Hella Expects More Automakers to Offer Its High-Beam System

Light is the tunnel for German supplier’s LED Matrix Beam headlamps.

Steve Finlay, Senior Editor

June 20, 2014

2 Min Read
Systemrsquos LED units offer millions of options
System’s LED units offer millions of options.

BIRMINGHAM, MI – Hella’s industry-first LED Matrix Beam headlamp system currently is offered on only one vehicle, the topline Audi A8. But the German supplier expects that to increase to 34 models by 2018.

The technology is innovative, groundbreaking, special and award-winning, Steffen Pietzonka, Hella Lighting Group’s vice president-marketing, says at a briefing in this Detroit suburb.

But it’s also a relatively expensive option for a lighting system. Its $2,720 cost makes it tough to convince more automakers of its value.

“Car makers don’t always focus on lighting,” Pietzonka says. “Audi does, but others don’t. They are busy focusing on other things.”

The camera-based technology creates glare-fee tunnels of light, allowing drivers to continually use high beams without blinding other motorists. The camera detects up to eight different vehicles, including oncoming traffic and vehicles directly in front.

“It concentrates the high-beam lights around and between them,” Pietzonka says.

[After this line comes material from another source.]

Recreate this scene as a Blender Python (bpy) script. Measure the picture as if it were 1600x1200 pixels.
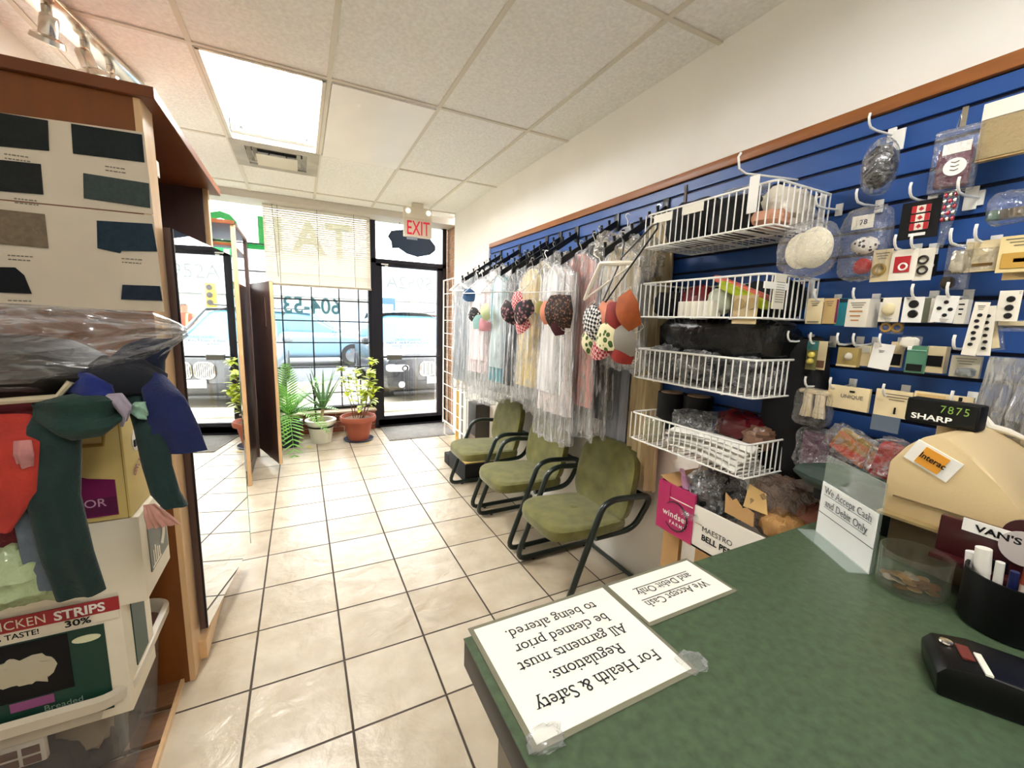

Each headlamp contains electronically and individually controlled LED units that provide millions of possible light patterns.

For example, if there are two approaching vehicles, the lighting system would mask them out, while maintaining high-beam lighting between them and to the right and left of them.

“It’s really a high-end, highly complex product,” Pietzonka says, predicting a modest adoption worldwide. “It’s not just a European thing. We see development in Asia and America.”

Hella expects Audi will offer LED Matrix Beam on more of its premium models, with some other luxury automakers to follow.

Hella research indicates the technology will be on eight vehicle models next year, seven more in 2016, another eight in 2017 and 11 more in 2018.

“It increases the price of a vehicle, but it adds safety,” Pietzonka says. “What’s the most important part of nighttime driving? Visibility.”

Automakers, not end users, are Hella’s direct customers, he says. “But we have to bring specific values to the street. We know we have to explain our products to the market, even though we are a supplier.”

One marketing obstacle advanced-lighting systems face is that shopping times and circumstances make it difficult to demonstrate features. Most consumers take test drives during the day.

“Lighting is something you experience,” Pietzonka says. “But how do you show the full effect of LED Matrix on a test drive, short of driving up north (a geographical reference to a Michigan sector short on streetlights) or to a rural area at night?”

In an effort to familiarize people with LED Matrix, Hella has created a game-based app to show a simulation of the system.